For a guy who spent nearly sixty years living in high humidity parts of the U.S., life in the high desert is a daily surprise.  One of the side effects of low humidity is a wide swing in the daily low and high temperature–a 30-degree swing is normal.  But today was unusual: we went from 59° F to 108° F in the space of about nine hours.  So today’s Developing Your Eye II assignment for “Warmth” led me to seek the moment when that daily warmup was just getting started.  This being just a couple of days after the summer solstice meant that sunrise would be the earliest of the year (delayed even longer by the cloud blanket beyond the mountains).  It would also appear at the northern end of the Sandias; six months from now it’ll be way down at the southern end.  Can’t you just feel that early morning chill giving way to a hot summer day?
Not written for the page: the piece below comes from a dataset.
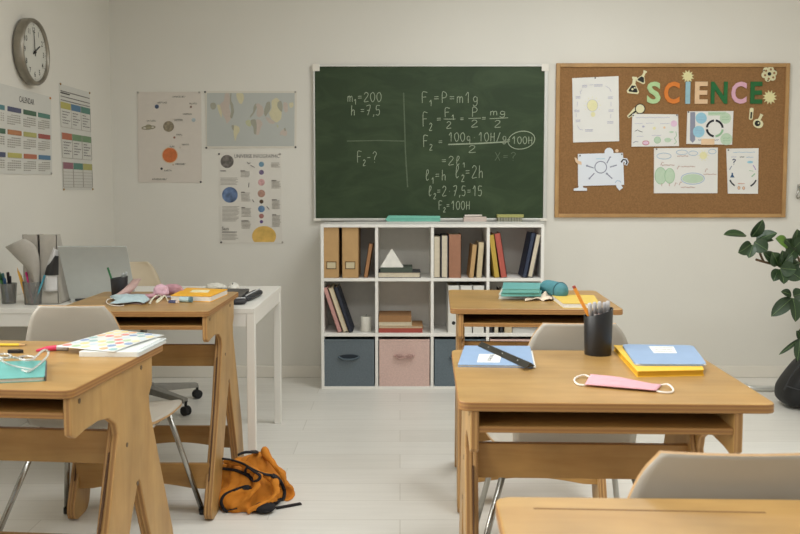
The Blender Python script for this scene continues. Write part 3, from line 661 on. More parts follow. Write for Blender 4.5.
e = poster('world_map', 'pale grey-blue world map with pastel continents on the back wall', [(205.2, 91), (297, 91), (296.3, 148), (206.3, 148.5)], mat('map_margin', (212, 206, 192), .5, var=.01), cat='map')
S = Sheet('back'); S.poly([(206.9, 93), (294.7, 93), (294.3, 146.3), (207, 146.3)], mat('map_sea', (182, 184, 178), .6, var=.02, scale=3), .0028, HP); S.build('sea', e)
T = lambda x, y: (200 + x / 7.63, 85 + y / 7.63)
c1 = flat('map_olive', (162, 160, 144)); c2 = flat('map_pink', (192, 178, 166)); c3 = flat('map_cream', (204, 196, 162)); c4 = flat('map_green', (186, 186, 152))
S = Sheet('back'); HL = HP + .0004
for m, pts in ((c1, [(80, 140), (108, 132), (128, 150), (118, 185), (92, 190), (78, 165)]), (c2, [(150, 150), (185, 120), (190, 62), (225, 62), (232, 120), (222, 170), (235, 215), (250, 240), (232, 265), (205, 300), (195, 262), (170, 215)]),
    (c3, [(128, 150), (152, 150), (170, 215), (165, 255), (145, 210)]), (c1, [(232, 62), (242, 62), (238, 120), (255, 150), (262, 205), (245, 260), (228, 245), (240, 200), (228, 130)]),
    (c3, [(275, 62), (330, 62), (338, 105), (318, 150), (300, 140), (280, 95)]), (c3, [(262, 305), (300, 318), (305, 350), (285, 380), (268, 435), (255, 360)]), (c1, [(240, 305), (262, 305), (258, 352), (244, 335)]),
    (c1, [(405, 210), (410, 160), (430, 135), (436, 170), (420, 205), (400, 235), (380, 255), (385, 230)]), (c2, [(425, 150), (445, 138), (480, 165), (488, 215), (470, 240), (445, 250), (430, 225), (438, 180)]),
    (c4, [(345, 275), (380, 262), (395, 300), (385, 322), (352, 305)]), (c1, [(385, 265), (425, 260), (435, 300), (430, 380), (412, 375), (408, 320), (390, 300)]), (c2, [(428, 262), (460, 265), (482, 295), (465, 325), (450, 380), (430, 385), (434, 310)]),
    (c1, [(490, 190), (510, 130), (535, 125), (540, 180), (520, 215), (500, 245), (488, 220)]), (c3, [(545, 120), (585, 95), (610, 120), (625, 210), (620, 260), (585, 290), (545, 260), (525, 215), (548, 180)]), (c1, [(592, 130), (620, 118), (632, 160), (628, 210), (606, 190), (590, 165)]),
    (c2, [(498, 240), (530, 255), (575, 285), (560, 300), (528, 290), (510, 268)]), (c2, [(636, 130), (668, 135), (672, 200), (650, 215), (636, 175)]), (c3, [(676, 140), (712, 130), (715, 165), (690, 180)]),
    (c4, [(585, 300), (600, 310), (598, 330), (586, 318)]), (c2, [(610, 360), (640, 335), (660, 340), (668, 375), (650, 395), (630, 380), (612, 385)]), (c1, [(640, 330), (652, 325), (658, 350), (645, 352)])):
    S.poly([T(*p) for p in rounded(pts, 12, 3)], m, .003, HL)
S.build('continents', e); pinheads(e, [(205.2, 92), (206.4, 147.8), (295.6, 147.2)]); pinheads(e, [(295.3, 92)], m=mat('pin_clear', (170, 164, 154), .4))

e = poster('universe_poster', 'white infographic poster with a column of small planets, right of the shelf side', [(218.7, 152.7), (281, 152.7), (282.5, 243.6), (220.6, 243.3)], mat('infographic_paper', (218, 213, 203), .6, var=.01))
e['label'] = 'tall white universe infographic with a column of small planets, below the world map'
T = lambda x, y: (215 + x / 5.333, 148 + y / 5.333)
def g2(x, y, r, rgb, **k): p = T(x, y); return globe(e, 'back', p[0], p[1], r / 5.333, rgb, **k)
g2(65, 72, 35, (112, 106, 100), sc=50, var=.45); g2(80, 250, 42, (94, 114, 148), sc=22, var=.6)
for (y, r_, c_) in ((87, 14, (112, 148, 168)), (130, 13, (126, 110, 142)), (183, 18, (204, 160, 158)), (243, 20, (176, 138, 122)), (286, 11, (90, 70, 52)), (325, 18, (98, 130, 164)), (363, 13, (172, 118, 110)), (393, 9, (108, 84, 140))): g2(248, y, r_, c_, sc=60)
S = Sheet('back'); cx, cy = 262, 470
S.poly([T(cx + 64 * cos(a_), cy - 54 * sin(a_)) for a_ in [(-.62 + k * (pi + 1.24) / 30) for k in range(31)]], mat('sun_gold', (216, 176, 92), .7, var=.15, scale=20), .003, HP); S.build('sun', e)
S = Sheet('back'); a_ = T(104, 53); c_ = T(344, 53); S.text('UNIVERSE INFOGRAPHIC', a_[0], c_[0], a_[1], 3.6, txtd, HP)
def block(x0, x1, y0, y1, m=txtl, st=7, w=.0035):
    y = y0
    while y <= y1: S.stroke([T(x0, y), T(x1 - random.random() * .2 * (x1 - x0), y)], w, m, HP); y += st
for q in ((30, 125, 160, 200), (40, 130, 312, 392), (38, 126, 460, 492), (138, 188, 125, 155), (140, 190, 240, 285), (142, 196, 322, 370), (142, 196, 392, 432), (300, 350, 80, 102), (302, 352, 178, 216), (304, 352, 280, 325), (306, 354, 360, 422)): block(*q)
for q in ((30, 60, 122), (138, 160, 122), (140, 160, 236), (142, 162, 318), (142, 180, 388), (302, 328, 174), (304, 330, 276), (306, 328, 356), (38, 118, 448)): S.stroke([T(q[0], q[2]), T(q[1], q[2])], .005, txt, HP)
a_ = T(38, 438); S.text('Sun', a_[0], T(74, 0)[0], a_[1], 3.4, txtd, HP)
for pts in ([(172, 75), (180, 85), (190, 78)], [(190, 92), (212, 104)], [(182, 185), (180, 210)], [(200, 275), (210, 290)], [(276, 310), (290, 328)]): S.stroke([T(*p) for p in pts], .004, txt, HP)
S.build('print', e); pinheads(e, [T(22, 32), T(33, 503)]); pinheads(e, [T(348, 33), T(360, 502)], m=mat('pin_clear', (170, 164, 154), .4))

# ------------------------------------------------------------------ left wall: calendar, timetable, clock
T = lambda x, y: (x / 4.65, 70 + y / 4.65)
calp = mat('calendar_paper', (206, 204, 196), .8, var=.01)
e = poster('calendar', 'white year calendar with coloured month headings on the left wall, under the clock', [(-14, 79.6), (50.5, 97), (51.6, 174.6), (-14, 173.6)], calp, 'left', 'calendar')
A0 = onx(-14, 79.6, WALL_X); A1 = onx(50.5, 97, WALL_X); B0 = onx(-14, 173.6, WALL_X); B1 = onx(51.6, 174.5, WALL_X)
def cuv(u, v, A0=None, A1=None, B0=None, B1=None):
    a_ = A0 + (A1 - A0) * u; b2 = B0 + (B1 - B0) * u; q = a_ + (b2 - a_) * v; return (q.y, q.z)
def sheet_poly(S, u0, v0, u1, v1, m, C, h0=.0028, h1=.0034): S.poly([cuv(*p, *C) for p in ((u0, v0), (u1, v0), (u1, v1), (u0, v1))], m, h0, h1, px=False)
C = (A0, A1, B0, B1); S = Sheet('left')
hc = [['teal', 'navy', 'dkgreen', 'teal2'], ['dkgreen', 'orange', 'ygreen', 'red'], ['navy', 'yellow', 'orange2', 'blue']]
cc = {k: tuple(int(.68 * x + .32 * 128) for x in v) for k, v in dict(teal=(70, 130, 136), navy=(58, 62, 98), dkgreen=(52, 92, 62), teal2=(70, 128, 110), orange=(196, 118, 62), ygreen=(190, 184, 92), red=(168, 66, 56), yellow=(204, 192, 84), orange2=(196, 100, 62), blue=(70, 120, 160), magenta=(150, 84, 100), green=(110, 150, 100)).items()}
for r_ in range(3):
    for c_ in range(4):
        u0 = .045 + c_ * .24; u1 = u0 + .2; v0 = .235 + r_ * .262
        sheet_poly(S, u0, v0, u1, v0 + .055, flat('cal_' + hc[r_][c_], cc[hc[r_][c_]]), C)
        for k in range(5):
            v = v0 + .085 + k * .026
            for d_ in range(7):
                if (k == 0 and d_ < 2) or (k == 4 and d_ > 3): continue
                sheet_poly(S, u0 + d_ * .029, v, u0 + d_ * .029 + .014, v + .011, txtl, C)
v, f = text_faces('CALENDAR', .01); xa, xb = min(p[0] for p in v), max(p[0] for p in v)
vv = []
for p in v:
    q = cuv(.46 + .24 * (p[0] - xa) / (xb - xa), .155 - .07 * p[1] / .72, *C); vv.append((WALL_X + .0034, q[0], q[1]))
S.mb.add(vv, f, S.mi(txtd)); S.build('print', e)
pinheads(e, [(49.3, 98.2)], 'left', mat('pin_orange', (196, 130, 60), .5)); pinheads(e, [(50.5, 173.5)], 'left', mat('pin_clear', (170, 164, 154), .4))
e = poster('timetable', 'narrow white timetable with coloured column headings, between calendar and room corner', [(58.5, 83.5), (89.3, 92.5), (92.2, 190), (62.4, 190)], calp, 'left', 'timetable')
C = tuple(onx(*p, WALL_X) for p in ((58.5, 83.5), (89.3, 92.5), (62.4, 190), (92.2, 190))); S = Sheet('left')
for i, row in enumerate((('yellow', 'blue', 'teal2'), ('orange2', 'green', 'green'), ('magenta', 'teal2', 'ygreen'))):
    v0 = (.165, .455, .735)[i]
    for j, c_ in enumerate(row):
        u0 = .02 + j * .325; sheet_poly(S, u0, v0, u0 + .31, v0 + .062, flat('cal_' + c_, cc[c_]), C)
        if i < 2:
            for k in range(5):
                u1 = u0 + .28 - .06 * ((k * 7 + j) % 3); S.stroke([cuv(u0 + .04 + (u1 - u0 - .04) * t_ / 8, v0 + .085 + k * .027 + .006 * (t_ % 2), *C) for t_ in range(9)], .004, txt, .0034, px=False)
        else:
            for k in range(5): sheet_poly(S, u0, v0 + .09 + k * .03, u0 + .31, v0 + .094 + k * .03, txtl, C)
    for u in (.01, .335, .66, .985): sheet_poly(S, u, v0, u + .008, v0 + .235, txtl, C)
    sheet_poly(S, .01, v0 + .235, .99, v0 + .239, txtl, C)
for v0 in (.06, .11, .145): sheet_poly(S, .03, v0, .97, v0 + .005, txt, C)
sheet_poly(S, .03, .075, .3, .085, txtd, C)
S.build('print', e); pinheads(e, [(59.6, 84), (88.8, 93), (63, 189.4), (92, 189.2)], 'left', mat('pin_brass', (160, 130, 80), .5, .3))

c_ = onx(36.3, 52, WALL_X + .05); R_ = .157
e = empty('wall_clock', (WALL_X, c_.y, c_.z - R_), label='round brushed silver wall clock with black numerals, high on the left wall', cat='clock')
Mx = Matrix.Translation((WALL_X, c_.y, c_.z)) @ Matrix.Rotation(pi / 2, 4, 'Y') @ Matrix.Rotation(pi / 2, 4, 'Z')
silver = mat('brushed_silver', (150, 144, 132), .38, .85, var=.1)
rim = MB().lathe([(.001, .002), (R_ - .012, .002), (R_, .012), (R_, .045), (R_ - .006, .054), (R_ - .014, .054), (R_ - .02, .046), (R_ - .02, .04)], seg=48, M=Mx, cap=False); rim.build('case_rim', silver, e, world=True, smooth=True)
MB().lathe([(.0005, .036), (R_ - .018, .036), (R_ - .018, .0405), (.0005, .0405)], seg=48, M=Mx, cap=False).build('dial', mat('dial_white', (206, 204, 194), .5, var=.01), e, world=True)
blk = mat('clock_black', (34, 33, 32), .5)
mk = MB()
# in dial coordinates: x to the right (world +y), y up
def dial(x, y, h): return (WALL_X + h, c_.y + x, c_.z + y)
for k in range(1, 13):
    an = pi / 2 - k * pi / 6; v, f = text_faces(str(k), .012); xa, xb = min(p[0] for p in v), max(p[0] for p in v)
    mk.add([dial(.104 * cos(an) + (p[0] - (xa + xb) / 2) * .036, .104 * sin(an) + (p[1] - .36) * .036, .0411) for p in v], f)
for k in range(60):
    an = k * pi / 30; r0 = .127 if k % 5 else .124
    a1 = Vector((cos(an), sin(an))); n1 = Vector((-sin(an), cos(an))) * (.0008 if k % 5 else .0018)
    mk.add([dial(*(a1 * r0 + n1), .0411), dial(*(a1 * r0 - n1), .0411), dial(*(a1 * .133 - n1), .0411), dial(*(a1 * .133 + n1), .0411)], [(0, 1, 2, 3)])
mk.build('numerals', blk, e, world=True)
def hand(an, L, w, name, h):
    d_ = Vector((sin(an), cos(an))); n1 = Vector((d_.y, -d_.x)) * w
    pts = [d_ * -.02 + n1, d_ * L + n1 * .6, d_ * L - n1 * .6, d_ * -.02 - n1]
    MB().prism([(c_.y + p.x, c_.z + p.y) for p in pts], WALL_X + h, WALL_X + h + .0015, 'X').build(name, blk, e, world=True)
hand(radians(60), .07, .0042, 'hour_hand', .0425); hand(radians(-6), .1, .003, 'minute_hand', .0445)
MB().lathe([(.0005, .041), (.007, .041), (.007, .049), (.0005, .049)], seg=16, M=Mx, cap=False).build('hub', blk, e, world=True)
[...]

Sunrise at the north end of the Sandias

A little color

It is a tradition in the United States that governments have certain emblems: the state tree, the state song, the state this, the state that.  I’ll bet your state doesn’t have “the state question”.  New Mexico does.  The state question in New Mexico is “Red or Green?”.  It is asked every time you order food in a restaurant that serves New Mexico cuisine, which is a variant of Mexican food that is, like any regional cuisine, noticeably different from its neighbors, like Texas’ “Tex Mex”.  When you order enchiladas here, you have a choice of red chile sauce or green chile sauce, green chile being a state specialty.  So the server simply says “Red or Green?” and you choose one.  But you don’t have to be so banal.; “both” is a reasonable choice.  As it is in my garden:


Hollyhock just before its summer fade.

Oversized fun

Today’s Developing Your Eye topic is “Big”.  In the interest of full disclosure, though, I must confess to have skipped over the topic “Solitude”, having covered that adequately in the topic “Bliss”.  I hope you’ll forgive me.

There are all sorts of big things, but it’s the surprisingly big things that are the most interesting.  Take, for instance, this soccer ball that some oversized Mia Hamm wannabe left on top of my office building.


Soccer ball or radio antenna enclosure?  Who knows?